Given records start

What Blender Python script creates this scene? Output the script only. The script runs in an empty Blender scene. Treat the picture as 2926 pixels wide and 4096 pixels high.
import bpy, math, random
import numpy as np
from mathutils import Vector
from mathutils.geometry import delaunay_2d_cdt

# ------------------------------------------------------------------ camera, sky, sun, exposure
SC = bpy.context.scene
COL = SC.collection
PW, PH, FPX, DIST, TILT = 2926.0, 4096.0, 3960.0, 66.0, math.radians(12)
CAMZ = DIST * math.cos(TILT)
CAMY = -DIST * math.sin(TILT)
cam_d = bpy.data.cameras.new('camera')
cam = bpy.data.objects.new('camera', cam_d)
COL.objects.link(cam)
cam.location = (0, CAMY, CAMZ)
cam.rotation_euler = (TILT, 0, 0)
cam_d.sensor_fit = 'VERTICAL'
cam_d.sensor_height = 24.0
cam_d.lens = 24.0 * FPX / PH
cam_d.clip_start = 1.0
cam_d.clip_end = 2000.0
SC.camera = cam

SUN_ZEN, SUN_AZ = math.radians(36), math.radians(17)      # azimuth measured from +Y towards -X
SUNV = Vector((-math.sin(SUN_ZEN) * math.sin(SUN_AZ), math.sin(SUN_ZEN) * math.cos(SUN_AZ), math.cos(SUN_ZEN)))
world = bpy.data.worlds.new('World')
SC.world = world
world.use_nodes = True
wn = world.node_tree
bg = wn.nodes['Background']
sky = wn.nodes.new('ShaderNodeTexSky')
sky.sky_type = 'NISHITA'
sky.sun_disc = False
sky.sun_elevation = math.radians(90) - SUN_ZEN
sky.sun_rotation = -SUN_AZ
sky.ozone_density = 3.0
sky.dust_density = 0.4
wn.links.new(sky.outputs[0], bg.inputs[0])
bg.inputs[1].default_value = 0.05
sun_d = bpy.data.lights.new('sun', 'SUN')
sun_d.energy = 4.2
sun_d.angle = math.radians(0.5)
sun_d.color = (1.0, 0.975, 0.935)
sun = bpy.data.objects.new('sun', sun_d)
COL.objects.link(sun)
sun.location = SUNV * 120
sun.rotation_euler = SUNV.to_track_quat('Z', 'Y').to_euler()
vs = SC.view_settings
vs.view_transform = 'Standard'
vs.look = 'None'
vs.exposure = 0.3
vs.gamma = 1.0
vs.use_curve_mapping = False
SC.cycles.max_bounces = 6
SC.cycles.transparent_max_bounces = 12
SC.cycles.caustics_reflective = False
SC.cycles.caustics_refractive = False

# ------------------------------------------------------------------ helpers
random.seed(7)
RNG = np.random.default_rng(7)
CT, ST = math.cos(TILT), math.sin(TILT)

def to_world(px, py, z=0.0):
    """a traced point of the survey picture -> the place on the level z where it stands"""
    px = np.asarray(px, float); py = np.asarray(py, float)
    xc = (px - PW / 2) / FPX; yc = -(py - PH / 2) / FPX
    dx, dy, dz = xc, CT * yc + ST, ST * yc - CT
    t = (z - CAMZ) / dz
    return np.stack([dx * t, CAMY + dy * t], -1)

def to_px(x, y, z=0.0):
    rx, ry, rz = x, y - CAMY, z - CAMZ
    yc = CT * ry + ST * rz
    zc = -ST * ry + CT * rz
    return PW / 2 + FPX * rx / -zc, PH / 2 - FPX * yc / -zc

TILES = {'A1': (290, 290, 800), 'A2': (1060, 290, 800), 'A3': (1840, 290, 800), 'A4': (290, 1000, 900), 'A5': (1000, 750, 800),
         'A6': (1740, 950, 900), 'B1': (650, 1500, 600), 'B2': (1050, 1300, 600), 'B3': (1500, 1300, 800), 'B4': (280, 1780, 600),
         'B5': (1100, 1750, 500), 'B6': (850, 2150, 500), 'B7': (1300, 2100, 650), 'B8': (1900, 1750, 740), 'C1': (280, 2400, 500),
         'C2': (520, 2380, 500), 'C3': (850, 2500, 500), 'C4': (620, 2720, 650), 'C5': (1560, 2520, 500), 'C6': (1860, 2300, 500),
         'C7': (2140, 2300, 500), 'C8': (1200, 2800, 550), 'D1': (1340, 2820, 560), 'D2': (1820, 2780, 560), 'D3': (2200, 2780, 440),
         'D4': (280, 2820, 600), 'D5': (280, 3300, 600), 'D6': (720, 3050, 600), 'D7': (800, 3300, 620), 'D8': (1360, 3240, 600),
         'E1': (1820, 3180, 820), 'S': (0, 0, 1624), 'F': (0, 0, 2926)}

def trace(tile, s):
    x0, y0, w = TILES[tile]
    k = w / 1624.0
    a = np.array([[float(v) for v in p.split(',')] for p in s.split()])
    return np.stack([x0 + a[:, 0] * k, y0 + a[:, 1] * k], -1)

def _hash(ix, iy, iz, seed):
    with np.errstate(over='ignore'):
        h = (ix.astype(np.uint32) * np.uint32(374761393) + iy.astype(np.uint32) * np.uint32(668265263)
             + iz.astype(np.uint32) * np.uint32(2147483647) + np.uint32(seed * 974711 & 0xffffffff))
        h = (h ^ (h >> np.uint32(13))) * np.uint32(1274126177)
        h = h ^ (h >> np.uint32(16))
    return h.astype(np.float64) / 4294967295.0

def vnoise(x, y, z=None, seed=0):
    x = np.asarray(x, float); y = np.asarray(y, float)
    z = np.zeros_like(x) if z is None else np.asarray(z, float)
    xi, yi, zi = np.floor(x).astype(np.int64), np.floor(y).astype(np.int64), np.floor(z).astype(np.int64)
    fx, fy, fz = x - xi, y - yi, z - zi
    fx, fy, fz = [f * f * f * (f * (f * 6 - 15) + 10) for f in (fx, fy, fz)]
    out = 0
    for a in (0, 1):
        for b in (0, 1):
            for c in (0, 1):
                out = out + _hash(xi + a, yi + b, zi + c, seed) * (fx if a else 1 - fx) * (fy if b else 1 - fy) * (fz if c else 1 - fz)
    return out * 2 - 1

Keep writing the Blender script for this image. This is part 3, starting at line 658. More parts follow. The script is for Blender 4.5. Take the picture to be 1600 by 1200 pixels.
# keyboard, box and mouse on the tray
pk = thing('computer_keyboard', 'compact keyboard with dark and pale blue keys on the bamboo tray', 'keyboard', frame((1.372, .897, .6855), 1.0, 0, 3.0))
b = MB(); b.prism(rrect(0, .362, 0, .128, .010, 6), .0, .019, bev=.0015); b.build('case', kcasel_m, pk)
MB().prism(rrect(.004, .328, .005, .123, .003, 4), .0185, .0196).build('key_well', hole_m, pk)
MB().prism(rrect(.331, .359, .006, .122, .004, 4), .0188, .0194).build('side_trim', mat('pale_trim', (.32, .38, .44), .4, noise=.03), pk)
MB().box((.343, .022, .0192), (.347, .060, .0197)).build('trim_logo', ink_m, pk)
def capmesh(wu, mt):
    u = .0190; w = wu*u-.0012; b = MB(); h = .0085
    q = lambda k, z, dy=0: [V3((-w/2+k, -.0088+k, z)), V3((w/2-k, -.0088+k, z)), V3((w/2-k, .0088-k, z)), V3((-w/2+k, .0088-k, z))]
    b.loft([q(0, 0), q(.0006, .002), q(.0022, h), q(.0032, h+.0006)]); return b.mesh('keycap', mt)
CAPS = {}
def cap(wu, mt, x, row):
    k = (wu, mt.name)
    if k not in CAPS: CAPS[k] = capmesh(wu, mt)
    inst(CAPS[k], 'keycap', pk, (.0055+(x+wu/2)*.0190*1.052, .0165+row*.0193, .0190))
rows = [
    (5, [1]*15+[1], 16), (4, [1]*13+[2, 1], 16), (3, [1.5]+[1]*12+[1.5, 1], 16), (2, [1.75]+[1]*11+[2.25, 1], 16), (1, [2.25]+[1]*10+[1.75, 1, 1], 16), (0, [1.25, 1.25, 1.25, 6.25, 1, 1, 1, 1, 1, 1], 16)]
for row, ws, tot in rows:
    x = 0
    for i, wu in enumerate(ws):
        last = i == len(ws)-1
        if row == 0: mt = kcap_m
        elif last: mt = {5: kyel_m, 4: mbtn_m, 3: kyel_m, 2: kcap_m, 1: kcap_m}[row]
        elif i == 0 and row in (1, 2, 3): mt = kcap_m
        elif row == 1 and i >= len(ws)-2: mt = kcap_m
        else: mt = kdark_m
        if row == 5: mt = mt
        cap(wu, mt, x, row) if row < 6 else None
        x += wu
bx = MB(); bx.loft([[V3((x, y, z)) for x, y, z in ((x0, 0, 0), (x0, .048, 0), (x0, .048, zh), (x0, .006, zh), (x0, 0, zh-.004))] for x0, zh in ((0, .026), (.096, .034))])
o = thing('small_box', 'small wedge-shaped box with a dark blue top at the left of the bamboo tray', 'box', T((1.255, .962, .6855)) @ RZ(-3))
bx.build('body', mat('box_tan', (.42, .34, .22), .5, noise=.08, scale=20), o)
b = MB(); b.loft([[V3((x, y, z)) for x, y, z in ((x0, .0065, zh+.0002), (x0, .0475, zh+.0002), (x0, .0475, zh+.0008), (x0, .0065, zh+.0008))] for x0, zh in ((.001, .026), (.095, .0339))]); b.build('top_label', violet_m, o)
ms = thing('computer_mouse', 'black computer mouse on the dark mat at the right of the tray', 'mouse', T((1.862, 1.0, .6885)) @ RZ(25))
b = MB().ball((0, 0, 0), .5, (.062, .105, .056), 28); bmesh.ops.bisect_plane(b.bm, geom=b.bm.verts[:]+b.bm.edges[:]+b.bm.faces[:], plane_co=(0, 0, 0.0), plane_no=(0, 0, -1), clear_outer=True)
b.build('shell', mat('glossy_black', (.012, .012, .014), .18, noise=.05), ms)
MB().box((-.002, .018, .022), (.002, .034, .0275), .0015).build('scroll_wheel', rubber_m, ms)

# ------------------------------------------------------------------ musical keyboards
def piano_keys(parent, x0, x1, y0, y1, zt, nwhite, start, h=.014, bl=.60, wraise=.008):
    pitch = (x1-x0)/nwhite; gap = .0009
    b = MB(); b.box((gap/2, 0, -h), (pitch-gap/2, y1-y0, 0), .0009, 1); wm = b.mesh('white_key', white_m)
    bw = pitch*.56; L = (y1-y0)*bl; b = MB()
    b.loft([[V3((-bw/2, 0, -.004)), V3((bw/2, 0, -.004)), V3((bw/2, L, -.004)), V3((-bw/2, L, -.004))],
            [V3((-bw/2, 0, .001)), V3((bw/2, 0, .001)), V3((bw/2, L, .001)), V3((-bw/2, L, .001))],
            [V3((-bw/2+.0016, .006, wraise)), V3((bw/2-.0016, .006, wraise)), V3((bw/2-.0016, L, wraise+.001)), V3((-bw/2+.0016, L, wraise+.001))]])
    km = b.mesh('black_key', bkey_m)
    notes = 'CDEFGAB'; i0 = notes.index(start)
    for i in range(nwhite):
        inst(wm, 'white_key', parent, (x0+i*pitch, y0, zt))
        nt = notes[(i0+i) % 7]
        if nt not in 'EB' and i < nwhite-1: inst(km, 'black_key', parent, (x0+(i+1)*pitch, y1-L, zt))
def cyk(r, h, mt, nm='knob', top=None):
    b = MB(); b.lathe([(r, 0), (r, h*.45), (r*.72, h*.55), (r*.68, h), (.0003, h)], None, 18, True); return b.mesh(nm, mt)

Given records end

> [What to do]: Quote every line from the beginning of the entries up to and including the line that contains "from mathutils.geometry import".

> [Complete response]:
What Blender Python script creates this scene? Output the script only. The script runs in an empty Blender scene. Treat the picture as 2926 pixels wide and 4096 pixels high.
import bpy, math, random
import numpy as np
from mathutils import Vector
from mathutils.geometry import delaunay_2d_cdt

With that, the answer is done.